▶ _THE REQUEST_
Everything from the line containing "d, tt = seg_dist(pxy, pl)" through the line containing "o.data.materials.append(CRACK)" should be repeated exactly, and nothing else from the data.

▶ _MATERIAL PROVIDED_
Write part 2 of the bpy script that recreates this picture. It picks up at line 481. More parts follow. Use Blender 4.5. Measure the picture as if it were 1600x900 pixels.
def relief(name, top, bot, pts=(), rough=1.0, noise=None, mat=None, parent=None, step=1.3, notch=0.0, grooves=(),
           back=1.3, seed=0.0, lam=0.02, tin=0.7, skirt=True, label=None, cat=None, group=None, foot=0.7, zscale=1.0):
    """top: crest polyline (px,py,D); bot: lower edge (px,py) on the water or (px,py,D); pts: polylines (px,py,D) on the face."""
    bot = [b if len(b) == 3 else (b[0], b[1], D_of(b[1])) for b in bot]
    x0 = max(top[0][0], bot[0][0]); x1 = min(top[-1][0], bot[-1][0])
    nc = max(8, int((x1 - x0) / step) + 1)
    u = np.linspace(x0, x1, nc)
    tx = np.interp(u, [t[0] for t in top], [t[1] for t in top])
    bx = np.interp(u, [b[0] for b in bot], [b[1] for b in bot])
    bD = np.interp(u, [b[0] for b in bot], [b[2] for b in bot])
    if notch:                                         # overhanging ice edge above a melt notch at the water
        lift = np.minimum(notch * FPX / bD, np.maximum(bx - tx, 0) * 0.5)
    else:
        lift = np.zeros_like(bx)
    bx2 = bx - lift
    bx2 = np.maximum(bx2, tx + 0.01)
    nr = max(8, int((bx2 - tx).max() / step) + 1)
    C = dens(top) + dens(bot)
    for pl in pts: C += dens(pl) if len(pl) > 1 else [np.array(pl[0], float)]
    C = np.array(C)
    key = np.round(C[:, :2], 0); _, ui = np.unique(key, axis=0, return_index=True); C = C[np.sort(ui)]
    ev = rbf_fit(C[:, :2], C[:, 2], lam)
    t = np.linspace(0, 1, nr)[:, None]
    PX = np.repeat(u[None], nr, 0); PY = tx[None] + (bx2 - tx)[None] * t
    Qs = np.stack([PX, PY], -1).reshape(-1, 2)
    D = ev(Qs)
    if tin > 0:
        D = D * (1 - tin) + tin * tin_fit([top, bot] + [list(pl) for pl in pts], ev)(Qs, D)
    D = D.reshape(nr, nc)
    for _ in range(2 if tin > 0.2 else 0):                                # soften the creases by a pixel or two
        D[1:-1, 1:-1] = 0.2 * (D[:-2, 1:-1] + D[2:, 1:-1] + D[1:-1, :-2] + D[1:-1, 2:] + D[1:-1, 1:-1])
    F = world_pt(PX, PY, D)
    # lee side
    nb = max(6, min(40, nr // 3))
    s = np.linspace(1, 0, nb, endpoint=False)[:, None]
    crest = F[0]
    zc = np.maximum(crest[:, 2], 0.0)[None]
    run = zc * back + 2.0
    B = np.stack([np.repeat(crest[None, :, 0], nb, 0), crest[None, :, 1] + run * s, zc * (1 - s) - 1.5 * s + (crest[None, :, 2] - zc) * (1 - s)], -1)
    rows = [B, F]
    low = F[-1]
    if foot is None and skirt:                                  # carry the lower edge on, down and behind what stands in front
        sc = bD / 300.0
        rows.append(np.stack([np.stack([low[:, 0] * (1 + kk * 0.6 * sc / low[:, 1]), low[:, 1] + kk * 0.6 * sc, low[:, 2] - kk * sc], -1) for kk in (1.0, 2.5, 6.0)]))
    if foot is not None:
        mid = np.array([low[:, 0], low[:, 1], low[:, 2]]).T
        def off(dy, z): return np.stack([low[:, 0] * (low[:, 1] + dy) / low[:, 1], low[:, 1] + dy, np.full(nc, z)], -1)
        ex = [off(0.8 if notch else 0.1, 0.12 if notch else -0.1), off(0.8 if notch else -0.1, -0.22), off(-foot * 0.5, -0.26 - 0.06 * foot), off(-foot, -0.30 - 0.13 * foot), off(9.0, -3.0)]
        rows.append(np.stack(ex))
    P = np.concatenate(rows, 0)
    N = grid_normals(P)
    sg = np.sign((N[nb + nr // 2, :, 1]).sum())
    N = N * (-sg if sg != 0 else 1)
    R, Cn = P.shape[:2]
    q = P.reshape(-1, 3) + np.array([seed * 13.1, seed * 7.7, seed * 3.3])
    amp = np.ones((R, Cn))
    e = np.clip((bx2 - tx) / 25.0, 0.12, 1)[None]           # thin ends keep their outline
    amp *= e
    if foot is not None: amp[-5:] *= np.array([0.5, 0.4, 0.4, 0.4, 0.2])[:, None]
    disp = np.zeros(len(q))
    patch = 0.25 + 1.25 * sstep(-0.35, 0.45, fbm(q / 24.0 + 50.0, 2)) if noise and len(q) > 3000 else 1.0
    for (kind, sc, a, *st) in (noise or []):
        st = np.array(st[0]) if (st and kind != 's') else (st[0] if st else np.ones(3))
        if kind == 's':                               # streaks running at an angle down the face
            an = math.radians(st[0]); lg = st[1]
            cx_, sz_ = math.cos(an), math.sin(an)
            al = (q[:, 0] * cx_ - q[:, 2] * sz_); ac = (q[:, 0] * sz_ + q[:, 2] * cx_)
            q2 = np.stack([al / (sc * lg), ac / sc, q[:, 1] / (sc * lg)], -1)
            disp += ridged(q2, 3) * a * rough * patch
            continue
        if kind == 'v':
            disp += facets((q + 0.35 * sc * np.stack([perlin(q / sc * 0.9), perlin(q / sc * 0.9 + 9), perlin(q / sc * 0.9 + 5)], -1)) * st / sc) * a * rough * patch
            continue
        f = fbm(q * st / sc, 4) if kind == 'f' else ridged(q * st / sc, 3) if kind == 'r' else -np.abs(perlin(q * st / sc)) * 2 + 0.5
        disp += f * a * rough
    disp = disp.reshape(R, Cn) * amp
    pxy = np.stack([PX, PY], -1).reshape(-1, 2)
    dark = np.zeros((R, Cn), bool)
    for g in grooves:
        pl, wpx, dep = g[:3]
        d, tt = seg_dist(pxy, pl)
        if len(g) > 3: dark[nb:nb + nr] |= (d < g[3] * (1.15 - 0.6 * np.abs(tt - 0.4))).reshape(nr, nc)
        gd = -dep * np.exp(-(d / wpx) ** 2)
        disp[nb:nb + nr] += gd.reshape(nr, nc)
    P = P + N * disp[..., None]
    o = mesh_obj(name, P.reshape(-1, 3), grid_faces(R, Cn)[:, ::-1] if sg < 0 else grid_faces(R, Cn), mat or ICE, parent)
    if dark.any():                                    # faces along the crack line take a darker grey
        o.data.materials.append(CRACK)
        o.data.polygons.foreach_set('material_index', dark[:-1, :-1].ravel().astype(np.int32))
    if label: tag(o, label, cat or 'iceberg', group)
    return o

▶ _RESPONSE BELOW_
        d, tt = seg_dist(pxy, pl)
        if len(g) > 3: dark[nb:nb + nr] |= (d < g[3] * (1.15 - 0.6 * np.abs(tt - 0.4))).reshape(nr, nc)
        gd = -dep * np.exp(-(d / wpx) ** 2)
        disp[nb:nb + nr] += gd.reshape(nr, nc)
    P = P + N * disp[..., None]
    o = mesh_obj(name, P.reshape(-1, 3), grid_faces(R, Cn)[:, ::-1] if sg < 0 else grid_faces(R, Cn), mat or ICE, parent)
    if dark.any():                                    # faces along the crack line take a darker grey
        o.data.materials.append(CRACK)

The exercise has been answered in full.